Sunday, February 3, 2013

Blog post 3 -- The Ice Is Getting Thinner


Once again, things were very quiet at the South Pond. I left Mucho at home this time, to see if there might be more signs of life without the sight or smell of my big, hairy beast. When I first arrived, there were a few crows around, as there were last week. One was pecking at something on the ground. After it (is there a way to identify sex?) flew away, I went to see what the bird was trying to eat. It was a shred of food wrapper. Crows must be like the starlings Lisa Knopp writes about in her Lexicon from The Nature of Home. She says starlings will nest anywhere, eat anything. This must be true of crows. They seem hardy and clever, able to adapt. In fact, a quick Google search on crows turns up an article from Cracked.com, a favored information source for America’s youth (at least the youth I live with), about the ways crows are smarter than we think. Their No. 1 strength: adaptability. They study human behavior; they memorize the garbage pick-up schedule. Knopp says starlings will inherit the earth. I think the crows might.

Last week the ice was still and silent. This week, because we had two days of warm weather, the ice was thinner with little round holes of open water, as if bubbles had popped through the ice. Because of the openings, I could hear the water move below the ice. Donuts of air formed under the holes, then disappeared. Watching the slow, shifting movement was like watching a lava lamp, kind of mesmerizing.

Holes in the ice
I’ve started to think a lot about the difference between the South and North Ponds. Over the weekend, I walked with Henry to the North Pond. It was busy with activity, maybe because it was slightly warmer. We could see animal tracks across the snowy surface of the pond—rabbit tracks, and what we suspect were coyote tracks. Two groups (gaggles?) of geese gathered in the open water over the aerators, generating lots of noise as they swam and fed. We met a bird watcher, who pointed out several small birds in the trees around the pond. He said in order to see birds, you should stare at one point and look for movement in your peripheral vision. He showed us the bird feeders at the Nature Museum (at the south end of the pond), and named several species of birds that feed there. I recognized a woodpecker, only because of the pecking. He also pointed out two European geese who live with the Canada geese. They have orange beaks and lighter coloring. Plus, some mallards and ducks milled about. Mallards, he said, will mate with anything. What at first looked like a homogenous group was actually pretty mixed. And, apparently, a little promiscuous. As we left, I noticed some of the geese biting ice at the edge of the open water. Were they eating it? Trying to make the opening larger?

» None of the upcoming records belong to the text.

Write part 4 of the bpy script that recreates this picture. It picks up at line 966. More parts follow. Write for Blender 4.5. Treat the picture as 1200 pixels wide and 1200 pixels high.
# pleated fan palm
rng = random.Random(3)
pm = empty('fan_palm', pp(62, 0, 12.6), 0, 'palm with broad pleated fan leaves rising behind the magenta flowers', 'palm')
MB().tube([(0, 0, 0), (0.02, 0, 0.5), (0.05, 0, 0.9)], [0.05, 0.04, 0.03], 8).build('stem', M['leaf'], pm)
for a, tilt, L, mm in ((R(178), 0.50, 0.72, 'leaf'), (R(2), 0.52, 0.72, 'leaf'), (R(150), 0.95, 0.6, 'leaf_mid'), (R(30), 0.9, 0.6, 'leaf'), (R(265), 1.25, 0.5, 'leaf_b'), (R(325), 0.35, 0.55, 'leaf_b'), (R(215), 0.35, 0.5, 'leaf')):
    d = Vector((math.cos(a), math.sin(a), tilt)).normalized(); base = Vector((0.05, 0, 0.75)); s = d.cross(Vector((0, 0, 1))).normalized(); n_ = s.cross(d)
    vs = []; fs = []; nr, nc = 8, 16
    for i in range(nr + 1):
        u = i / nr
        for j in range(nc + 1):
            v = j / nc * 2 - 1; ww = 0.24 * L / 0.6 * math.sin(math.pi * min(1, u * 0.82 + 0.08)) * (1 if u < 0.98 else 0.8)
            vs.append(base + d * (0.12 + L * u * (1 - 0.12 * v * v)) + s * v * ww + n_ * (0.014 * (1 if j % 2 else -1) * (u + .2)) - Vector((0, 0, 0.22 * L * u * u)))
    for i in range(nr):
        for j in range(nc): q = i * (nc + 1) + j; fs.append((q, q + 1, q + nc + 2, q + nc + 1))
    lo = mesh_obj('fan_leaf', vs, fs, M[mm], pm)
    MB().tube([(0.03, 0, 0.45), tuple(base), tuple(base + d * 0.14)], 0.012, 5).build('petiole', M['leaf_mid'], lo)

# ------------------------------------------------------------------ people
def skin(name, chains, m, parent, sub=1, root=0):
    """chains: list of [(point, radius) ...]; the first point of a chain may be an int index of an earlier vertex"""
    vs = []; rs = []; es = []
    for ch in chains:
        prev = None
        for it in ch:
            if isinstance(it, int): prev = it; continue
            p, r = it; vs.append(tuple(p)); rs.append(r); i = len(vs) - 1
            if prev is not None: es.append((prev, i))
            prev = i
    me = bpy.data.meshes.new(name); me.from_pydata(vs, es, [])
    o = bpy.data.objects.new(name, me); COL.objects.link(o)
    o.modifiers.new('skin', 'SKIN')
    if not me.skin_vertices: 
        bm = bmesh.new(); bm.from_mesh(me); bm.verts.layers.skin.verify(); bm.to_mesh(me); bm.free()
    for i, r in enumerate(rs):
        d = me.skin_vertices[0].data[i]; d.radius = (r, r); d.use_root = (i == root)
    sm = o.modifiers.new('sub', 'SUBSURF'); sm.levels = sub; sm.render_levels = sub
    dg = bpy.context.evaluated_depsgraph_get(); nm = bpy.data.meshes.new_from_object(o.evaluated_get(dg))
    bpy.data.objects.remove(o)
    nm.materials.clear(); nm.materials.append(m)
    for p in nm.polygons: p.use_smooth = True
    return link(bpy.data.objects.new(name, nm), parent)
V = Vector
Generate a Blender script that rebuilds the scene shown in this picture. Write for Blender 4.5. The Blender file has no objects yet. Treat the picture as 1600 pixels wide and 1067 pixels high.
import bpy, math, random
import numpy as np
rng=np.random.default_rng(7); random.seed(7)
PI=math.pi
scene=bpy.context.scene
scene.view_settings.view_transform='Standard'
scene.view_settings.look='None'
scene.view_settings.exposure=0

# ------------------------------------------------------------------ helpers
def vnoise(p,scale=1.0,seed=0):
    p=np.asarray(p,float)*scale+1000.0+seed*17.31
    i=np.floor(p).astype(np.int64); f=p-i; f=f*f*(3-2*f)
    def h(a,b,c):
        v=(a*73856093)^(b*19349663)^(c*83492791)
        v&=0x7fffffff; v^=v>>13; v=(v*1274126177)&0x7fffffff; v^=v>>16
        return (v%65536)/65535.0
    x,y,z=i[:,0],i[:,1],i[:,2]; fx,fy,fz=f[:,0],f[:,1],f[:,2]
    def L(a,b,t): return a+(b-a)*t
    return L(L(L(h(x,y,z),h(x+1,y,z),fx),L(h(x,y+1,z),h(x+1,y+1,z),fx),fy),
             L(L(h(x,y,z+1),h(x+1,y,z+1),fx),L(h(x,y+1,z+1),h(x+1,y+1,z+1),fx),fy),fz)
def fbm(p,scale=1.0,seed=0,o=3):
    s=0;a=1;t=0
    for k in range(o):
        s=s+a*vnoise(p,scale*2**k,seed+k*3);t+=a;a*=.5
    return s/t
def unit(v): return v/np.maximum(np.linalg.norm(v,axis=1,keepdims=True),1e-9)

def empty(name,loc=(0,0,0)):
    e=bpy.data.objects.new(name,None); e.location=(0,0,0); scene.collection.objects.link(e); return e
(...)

Geese and ducks at North Pond

 Saturday at the North Pond was very different from Thursday at the South Pond. It makes me wonder if it’s the weather--or if by dredging the water, restocking the fish, and replanting the shore, the architects and zoo staff made it difficult for the city creatures who called the pond home. Fewer people at the South Pond mean less human food. There are no trash cans. The deeper water must mean more hibernating opportunity for the fish and insects, so fewer feeding opportunities for the birds. If the animals and birds had come to rely on human presence, the bird feeder and garbage bins at the North Pond must make for a nicer habitat. This doesn’t mean there isn’t animal life at South Pond. There are rabbit tracks here as well. It means I’m very curious to see how much activity returns as the weather gets warmer.